A fascinating cross section of the 25-30 year olds on top of the microindies and some veterans you’ve probably never heard of.

I won’t do a full breakdown of the bracket but this tournament was super fun and I would say the main events of both matches are absolutely worth watching, especially for free. I won’t even spoil it here! Mainly because I don’t even know if their big show in a couple weeks is going to make tape and whether it’d be worth trying to preview it! If it does I’ll make sure to link it though.

Other news

Walker Stewart was announced as the new head of English communications for Stardom, a long time coming. I hope he gets paid a little extra for that, and hope he continues to call big shows and just make Stardom more generally accessible. He already started strong by posting an English-language Stardom World schedule to Twitter for June, now if we can just get an actual English-language website we’ll really be in business. Then again, considering the debacle NJPW had with their English-language site earlier this year, I probably shouldn’t expect much.

Yuki Arai won the right to challenge for the Princess of Princess Championship at Summer Sun Princess in an elimination match. This match had a funny little set of rules: it was a 4v4 tag with pins and over the top rope eliminations, and the idea was that if one of the teams won and had more than one wrestler left, they have a match with the remaining wrestlers (whether a singles, three-way, or four-way depending). Yuki Arai ended up defeating teammate Arisu Endo in the final singles match. Very fun!

Here’s a wild stat: of all the full-time roster members in TJPW who have gotten to challenge for the PoP title, Yuki Arai is the only one who debuted after 2019. This basically sums up why I find TJPW so stale these days. There could be worse things for TJPW creatively than if, say, Miyu Yamashita or Shoko Nakajima left to go elsewhere and free up space at the top of the card (business-wise this might not be ideal, but on the other hand, how do you ever build new draws without having them, y’know, win things?).

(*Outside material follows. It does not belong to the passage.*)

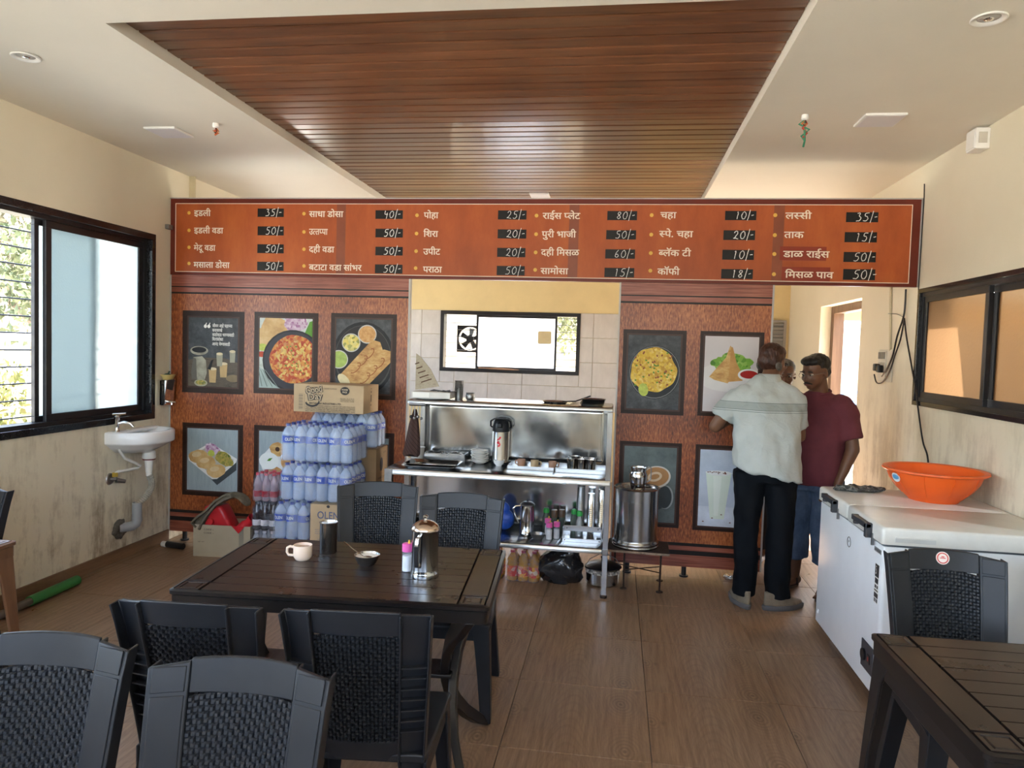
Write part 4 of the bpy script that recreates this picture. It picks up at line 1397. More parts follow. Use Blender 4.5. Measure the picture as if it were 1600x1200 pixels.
def chair_proto():
    t = thing('plastic_chair', 'x', 'chair')
    link_mesh('weave_panel', weave_mesh(), CHAIR, t, smooth=True, angle=38)
    mb = MB()
    back_patch(mb, -UI, UI, .800, .868, 14, 4, .012, .002)
    obj('top_rail', mb, CHAIR, t, bevel=.003)
    mb = MB()
    back_patch(mb, -UI, UI, .405, .466, 14, 2, .012, .002, False)
    obj('bottom_rail', mb, CHAIR, t, bevel=.003)
    # stile runs on as the splayed rear leg: a channel open to the back
    for s in (-1, 1):
        mb = MB()
        rings = []
        for z in (.866, .80, .72, .62, .52, .44, .40, .30, .18, .08, .0):
            if z >= .40:
                w = back_w(z)
                xi, xo = UI * w, w + .004
                yi, yo = back_y(UI, z), back_y(1.0, z)
                dep = .042
            else:
                k = (.40 - z) / .40
                w = back_w(.40)
                xi = UI * w + .050 * k
                xo = w + .004 + .028 * k
                yi = back_y(UI, .40) + .05 * k
                yo = back_y(1.0, .40) + .07 * k
                dep = .042
            th = .006
            P = [(xi, yi - .006), (xo, yo - .006), (xo, yo + dep), (xo - th, yo + dep), (xo - th, yo + th), (xi + th, yi + th), (xi + th, yi + dep * .62), (xi, yi + dep * .62)]
            rings.append([(s * x, y, z - (.010 if z > .86 else 0) * ((x - xi) / (xo - xi))) for x, y in P])
        mb.loft(rings)
        st = obj('rear_leg_stile', mb, CHAIR, t, bevel=.0025, angle=30)
        # pad line across the stile and the stiffening ribs in its hollow back
        w = back_w(.80)
        rb = MB()
        for k in range(7):
            z = .50 + k * .034
            w = back_w(z)
            rb2 = MB()
            x0, x1 = UI * w + .004, w
            rb2.loft([[(s * x0, back_y(UI, z), z - .002), (s * x1, back_y(1, z), z - .002), (s * x1, back_y(1, z) + .03, z - .002), (s * x0, back_y(UI, z) + .022, z - .002)],
                      [(s * x0, back_y(UI, z), z + .002), (s * x1, back_y(1, z), z + .002), (s * x1, back_y(1, z) + .03, z + .002), (s * x0, back_y(UI, z) + .022, z + .002)]])
            obj('rib', rb2, CHAIR, st, smooth=False)
        mb = MB()
        back_patch(mb, s * (UI + .03), s * .97, .805, .858, 3, 3, .006, .0085, False)
        obj('stile_pad', mb, CHAIR, st, bevel=.002)
        mb = MB()
        back_patch(mb, s * (UI + .03), s * .97, .44, .798, 3, 8, .006, .0085, False)
        obj('stile_pad', mb, CHAIR, st, bevel=.002)
    # seat
    mb = MB()
    rings = []
    for y, wv, dz in ((-.225, .205, -.020), (-.205, .213, -.004), (-.10, .210, 0), (.05, .198, -.006), (.185, .186, -.002)):
        rings.append([(-wv, y, .400 + dz), (wv, y, .400 + dz), (wv, y, .425 + dz), (wv * .85, y, .428 + dz), (0, y, .422 + dz), (-wv * .85, y, .428 + dz), (-wv, y, .425 + dz)])
    mb.loft(rings)
    obj('seat', mb, CHAIR, t, bevel=.006, seg=3)
    mb = MB()
    mb.bx(-.203, .203, -.222, -.212, .345, .402)
    obj('front_apron', mb, CHAIR, t, bevel=.004)
    for s in (-1, 1):
        mb = MB().loft([[(s * .204, -.215, z0), (s * .196, -.215, z0), (s * .182, .19, z0), (s * .190, .19, z0)] for z0 in (.345, .405)])
        obj('side_apron', mb, CHAIR, t, bevel=.003)
        rings = []
        for z, w, x, y in ((.415, .075, .168, -.188), (.33, .066, .176, -.193), (.20, .056, .188, -.204), (0, .044, .203, -.222)):
            h = w / 2
            rings.append([(s * (x - h), y - h, z), (s * (x + h), y - h, z), (s * (x + h), y + h, z), (s * (x + h - .008), y + h, z), (s * (x + h - .008), y - h + .008, z), (s * (x - h), y - h + .008, z)])
        obj('front_leg', MB().loft(rings), CHAIR, t, bevel=.003)
    return t

chair0 = chair_proto()
CHAIRS = [
    # x, y, turn (deg), label
    (-1.285, 1.505 - .25, 6, 'charcoal plastic chair at the bottom left corner, cut by the left edge'),
    (-.785, 1.470 - .25, 3, 'charcoal plastic chair nearest the camera, woven back seen left of centre'),
    (-1.165, 1.835 + .25, 184, 'dark plastic chair under the laid table, left of the two seen from behind'),
    (-.700, 1.875 + .25, 186, 'dark plastic chair under the laid table, right of the two seen from behind'),
    (-1.135, 3.60 - .25, 14, 'charcoal plastic chair on the far side of the laid table, beside the carton'),
    (-.705, 3.435 - .25, 3, 'charcoal plastic chair on the far side of the laid table, behind the steel jug'),
    (1.250, 2.900 - .25, -2, 'black plastic chair with a round sticker, in front of the white freezer'),
    (1.790, 2.900 - .25, -3, 'black plastic chair at the right edge, mostly out of view beside the freezer'),
    (-2.970, 2.965 - .25, 3, 'dark plastic chair behind the brown table at the left edge'),
]
for k, (x, y, a, lab) in enumerate(CHAIRS):
    c = chair0 if k == 0 else dup(chair0)
    c.location = (x, y, 0)
    c.rotation_euler = (0, 0, R(a))
    c['label'] = lab
    c['group'] = 'moulded plastic chairs'
    if k == 6:
        st = MB().lathe([(0, -.0008), (.024, -.0008), (.024, .0008), (0, .0008)], 28, (0, back_y(0, .845) - .0035, .845), Matrix.Rotation(pi / 2 - .23, 4, 'X'))
        s_ = obj('round_sticker', st, mat('pale_sticker', (.80, .70, .66), .4), c)
        s_['label'] = 'round white sticker with a red ring'
        ring = MB().torus((0, back_y(0, .845) - .0045, .845), .0185, .0022, 28, 4, Matrix.Rotation(pi / 2 - .23, 4, 'X'))
        obj('sticker_ring', ring, mat('sticker_red', (.62, .10, .09), .4), s_)
        obj('sticker_mark', MB().box((0, back_y(0, .845) - .005, .845), (.020, .001, .003)).box((0, back_y(0, .845) - .005, .8505), (.010, .001, .004)), mat('sticker_red', (.62, .10, .09), .4), s_)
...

It was also a little weird to have Arai win the right on a single-cam no-commentary house show and not have that as some kind of Korakuen main event or something. Summer Sun Princess is a month and a half away, after all. With that said, TJPW hasn’t booked any Korakuens yet this spring/summer (their next will be after Summer Sun Princess for the Tokyo Princess Cup Finals), so I guess this show was as good as any.

AEW/ROH’s MxM Collection will be debuting in DDT on the 6/29 Korakuen show. Not a huge fan of their shtick but I’d be happy to see them get over here, it’s a good fit for them.

Pro Wrestling Evolution announced Suwama vs Shinya Aoki for their 7/5 show, that should kick ass.

Daisuke Sekimoto was injured last week at a Big Japan show with a very scary neck/spine hit; thankfully he “only” suffered a “traumatic cervical spine injury” and is not paralyzed as first feared. Wishing him all the best and also to escape Big Japan; unfortunately the photo that went around of his injury also showed that he was working in front of what looked like only 400 or so fans at Korakuen. Go to All Japan or something man; they’re drawing well but are in desperate need of beef!


Like I said up top, the usual roundup of upcoming shows should be coming later this week (probably Friday, maybe a special Saturday edition?). Doesn’t look like there’s too much to cover, though: Stardom and DDT Korakuens on Sunday and Monday are the only shows that stick out to me on the Puwota calendar.